There are two ways one can view a group or for that matter of fact, the very notion of a group.
One, is to think of it as symmetries— a more intuitive and concrete approach, and the other is to start with the abstract axioms and build from there. The latter took a little time for me to undertsand whereas, the former comes intuitively when one makes sense of the latter. 
And if I may take the liberty to say, the latter makes you more than prepared for the former.
That is to say that understanding the axioms prepares you well for appreciating the intuitive symmetries.
For somebody looking for a formal definition, a group is a set of objects which follow the closure property, associativity, holds the existence of an identity (unique), as well as an inverse.

Verse II~ Groups...
Now the question arises- what must one exactly think of when talking of a group?

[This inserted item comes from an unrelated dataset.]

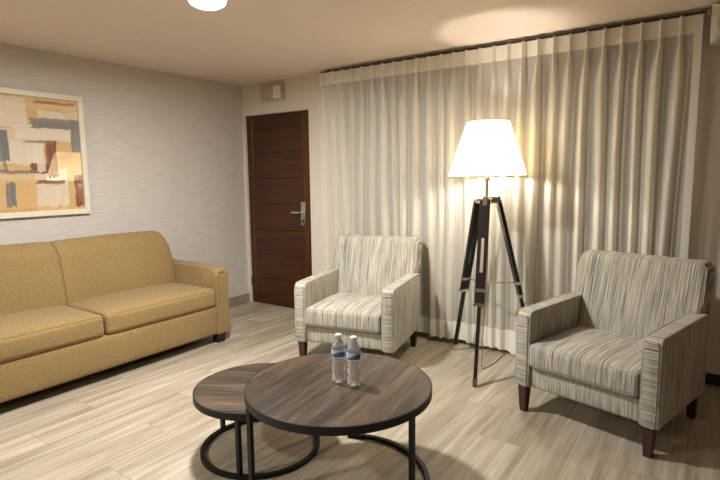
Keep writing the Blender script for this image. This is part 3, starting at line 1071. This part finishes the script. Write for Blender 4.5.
# ------------------------------------------------------------------ water bottles
M_pet = NT('clear_plastic_bottle')
M_pet.base((0.96, 0.98, 0.98, 1)); M_pet.set(Roughness=0.04, IOR=1.33); M_pet.b.inputs['Transmission Weight'].default_value = 0.86  # white diffuse share stands in for reflections on the ribs
M_pet = M_pet.m
def mat_label():
    t = NT('blue_white_bottle_label')
    tc = t.n('ShaderNodeTexCoord'); sp = t.n('ShaderNodeSeparateXYZ'); t.l(tc.outputs['Object'], sp.inputs[0])
    an = t.math('ARCTAN2', sp.outputs[1], sp.outputs[0])
    wv = t.math('ADD', t.math('MULTIPLY', t.math('SINE', t.math('MULTIPLY', an, 2.0)), 0.007), sp.outputs[2])
    c = t.ramp(t.math('DIVIDE', wv, 0.24), [(0.0, s2l((82, 118, 170))), (0.625, s2l((82, 118, 170))), (0.635, s2l((210, 222, 236))), (1, s2l((222, 230, 240)))], 'LINEAR')
    wh = t.math('MULTIPLY', t.math('GREATER_THAN', t.math('SINE', t.math('ADD', t.math('MULTIPLY', an, 2.0), 0.9)), 0.86), t.math('LESS_THAN', sp.outputs[2], 0.150))
    t.base(t.mix(wh, c, s2l((235, 238, 242))))
    t.set(Roughness=0.3)
    return t.m
M_lab = mat_label()
def make_bottle(label, loc, rz):
    t = thing('water_bottle', label, 'water bottle', loc, rz, group='plastic water bottles on the coffee table')
    r = 0.0325
    prof = [(0.010, 0.004), (0.024, 0.0), (0.030, 0.004), (r, 0.014), (r, 0.028)]
    for k in range(5):
        z = 0.036 + k * 0.017
        prof += [(r - 0.0005, z), (r - 0.0030, z + 0.005), (r - 0.0030, z + 0.008), (r - 0.0002, z + 0.013)]
    prof += [(r - 0.002, 0.126), (r - 0.001, 0.130), (r - 0.001, 0.166), (r, 0.170), (0.030, 0.180), (0.022, 0.198), (0.0145, 0.210), (0.0125, 0.216), (0.0125, 0.220)]
    bm = bmesh.new(); lathe(bm, prof, n=32)
    link('bottle_body', bm, M_pet, t, ang=60)
    bm = bmesh.new()
    lathe(bm, [(0.0142, 0.2205), (0.0152, 0.222), (0.0152, 0.236), (0.0135, 0.238)], n=28)
    link('cap', bm, plain('white_cap', (238, 238, 234), 0.4, var=0.01), t)
    bm = bmesh.new(); lathe(bm, [(r + 0.0002, 0.132), (r + 0.0002, 0.168)], n=40, cap0=False, cap1=False)
    link('label', bm, M_lab, t)
    return t
bt = make_bottle('clear water bottle with blue label, left one of the pair on the coffee table', (3.027, -2.275, 0.4805), 0.2)
bt.scale = (1, 1, 0.95)
b2 = copy_tree(bt); b2.location = (3.108, -2.268, 0.4805); b2.rotation_euler.z = 0.6
b2['label'] = 'clear water bottle with blue label, right one of the pair on the coffee table'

Think of a triangle, or a polygon, or a Rubik's cube, or even a point in space. 
While it may have begun to sound confusing as to what a group would be now, but from the former intuition, it is simply a set of symmetries of an object. So all these figures listed above can then be considered as objects and the different rotations or reflections that would make the figures unchanged (or 'invariant') from their initial position (or alignment) , will be the symmetries of the objects, and then these together, form a group. In the same manner, the transformations that preserve the structure of a Rubik's cube or a point in space also constitute groups. 

Verse III~ Groups!
Why groups?
In a recent conversation, I stumbled on this sentence that emphasizes the importance of a group- not just to a person in the field of Mathematics, but also Physics, and I would like to paraphrase that here. 

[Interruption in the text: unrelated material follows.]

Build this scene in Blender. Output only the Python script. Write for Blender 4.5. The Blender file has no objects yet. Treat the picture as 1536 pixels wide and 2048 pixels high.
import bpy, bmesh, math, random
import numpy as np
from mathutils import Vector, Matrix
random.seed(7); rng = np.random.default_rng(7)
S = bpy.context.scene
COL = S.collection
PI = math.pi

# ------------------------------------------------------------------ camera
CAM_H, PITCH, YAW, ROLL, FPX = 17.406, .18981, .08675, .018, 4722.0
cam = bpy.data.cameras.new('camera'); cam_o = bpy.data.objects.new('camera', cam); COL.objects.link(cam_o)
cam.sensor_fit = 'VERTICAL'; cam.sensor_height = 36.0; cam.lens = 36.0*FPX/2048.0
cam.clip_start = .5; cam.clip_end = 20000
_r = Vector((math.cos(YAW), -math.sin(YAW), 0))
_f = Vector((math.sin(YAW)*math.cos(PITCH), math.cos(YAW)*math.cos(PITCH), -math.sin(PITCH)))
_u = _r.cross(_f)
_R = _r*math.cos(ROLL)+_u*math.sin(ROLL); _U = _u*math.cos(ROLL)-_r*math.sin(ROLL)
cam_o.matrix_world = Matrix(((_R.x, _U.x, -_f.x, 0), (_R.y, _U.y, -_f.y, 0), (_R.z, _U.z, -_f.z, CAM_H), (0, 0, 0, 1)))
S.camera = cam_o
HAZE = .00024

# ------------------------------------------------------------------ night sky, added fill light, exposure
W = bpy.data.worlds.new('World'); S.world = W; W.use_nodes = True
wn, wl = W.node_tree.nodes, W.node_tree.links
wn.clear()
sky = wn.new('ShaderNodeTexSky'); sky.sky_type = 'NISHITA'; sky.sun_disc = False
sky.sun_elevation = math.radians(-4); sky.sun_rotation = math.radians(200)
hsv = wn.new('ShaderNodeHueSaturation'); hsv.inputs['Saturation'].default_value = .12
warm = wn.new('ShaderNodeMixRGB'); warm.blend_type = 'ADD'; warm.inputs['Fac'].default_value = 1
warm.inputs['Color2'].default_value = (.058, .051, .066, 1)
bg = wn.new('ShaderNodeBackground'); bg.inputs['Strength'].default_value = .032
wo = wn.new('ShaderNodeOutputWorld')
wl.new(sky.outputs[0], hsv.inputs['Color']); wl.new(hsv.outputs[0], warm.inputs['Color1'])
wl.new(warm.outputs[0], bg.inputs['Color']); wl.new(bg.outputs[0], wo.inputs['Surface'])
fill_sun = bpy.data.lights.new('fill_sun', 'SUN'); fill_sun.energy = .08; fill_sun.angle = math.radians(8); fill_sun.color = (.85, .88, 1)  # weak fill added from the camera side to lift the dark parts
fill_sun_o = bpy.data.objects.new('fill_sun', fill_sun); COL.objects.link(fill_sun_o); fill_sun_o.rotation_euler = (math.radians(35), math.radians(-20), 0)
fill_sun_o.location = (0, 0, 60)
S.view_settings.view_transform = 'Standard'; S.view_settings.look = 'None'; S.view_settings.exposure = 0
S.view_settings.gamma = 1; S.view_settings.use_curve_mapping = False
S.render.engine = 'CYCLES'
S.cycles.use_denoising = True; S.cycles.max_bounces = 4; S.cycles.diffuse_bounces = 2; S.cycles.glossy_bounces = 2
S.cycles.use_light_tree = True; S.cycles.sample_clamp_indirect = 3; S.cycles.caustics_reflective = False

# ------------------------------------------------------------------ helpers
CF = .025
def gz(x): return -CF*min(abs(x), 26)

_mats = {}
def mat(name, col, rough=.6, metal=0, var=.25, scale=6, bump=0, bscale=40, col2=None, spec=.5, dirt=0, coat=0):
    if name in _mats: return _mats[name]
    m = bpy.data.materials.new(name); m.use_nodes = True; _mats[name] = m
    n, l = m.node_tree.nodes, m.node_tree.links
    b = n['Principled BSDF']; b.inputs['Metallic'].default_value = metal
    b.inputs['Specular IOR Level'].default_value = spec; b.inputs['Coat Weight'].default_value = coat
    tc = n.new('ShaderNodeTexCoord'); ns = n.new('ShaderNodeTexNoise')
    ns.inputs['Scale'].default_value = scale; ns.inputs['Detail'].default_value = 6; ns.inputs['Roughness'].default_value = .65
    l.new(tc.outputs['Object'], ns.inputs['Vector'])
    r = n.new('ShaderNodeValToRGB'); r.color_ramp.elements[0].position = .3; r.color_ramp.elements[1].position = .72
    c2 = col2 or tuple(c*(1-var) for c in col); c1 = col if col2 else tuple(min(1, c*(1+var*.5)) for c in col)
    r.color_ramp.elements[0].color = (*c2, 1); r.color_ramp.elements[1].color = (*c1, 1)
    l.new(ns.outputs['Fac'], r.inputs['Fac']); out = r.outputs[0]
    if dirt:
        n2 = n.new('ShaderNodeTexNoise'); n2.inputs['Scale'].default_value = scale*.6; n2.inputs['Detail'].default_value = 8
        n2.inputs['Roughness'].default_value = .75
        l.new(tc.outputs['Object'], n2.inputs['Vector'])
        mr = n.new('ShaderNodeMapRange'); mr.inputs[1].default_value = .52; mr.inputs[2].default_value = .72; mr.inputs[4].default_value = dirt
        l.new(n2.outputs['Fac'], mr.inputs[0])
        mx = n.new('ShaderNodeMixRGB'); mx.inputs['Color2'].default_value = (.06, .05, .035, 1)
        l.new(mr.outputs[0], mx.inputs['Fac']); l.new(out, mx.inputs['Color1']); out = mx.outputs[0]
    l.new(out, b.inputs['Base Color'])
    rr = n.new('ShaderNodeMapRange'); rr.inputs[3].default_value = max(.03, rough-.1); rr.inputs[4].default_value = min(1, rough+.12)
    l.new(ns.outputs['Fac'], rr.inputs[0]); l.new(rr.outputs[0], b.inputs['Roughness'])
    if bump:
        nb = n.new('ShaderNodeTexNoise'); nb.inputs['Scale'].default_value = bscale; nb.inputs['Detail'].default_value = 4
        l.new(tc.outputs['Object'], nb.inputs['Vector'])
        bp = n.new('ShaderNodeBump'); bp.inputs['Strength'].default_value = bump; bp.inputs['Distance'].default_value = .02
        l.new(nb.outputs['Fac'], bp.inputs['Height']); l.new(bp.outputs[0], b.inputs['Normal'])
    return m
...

'We Physicists when make a statement, we are intuitively talking of groups. Groups are fundamental even in Physics. When we make a statement, it already bases its idea (or logic or concept) on the structure of a group.'

Epilogue~
Now, what do I think of groups—or rather, mathematics in general? 
When one begins to understand such abstract notions, they become essential. In fact, they become so fundamental to the understanding of the world around and the world within, that they feel almost quintessential. 
And of course, there is art. But, what is mathematics, if not art?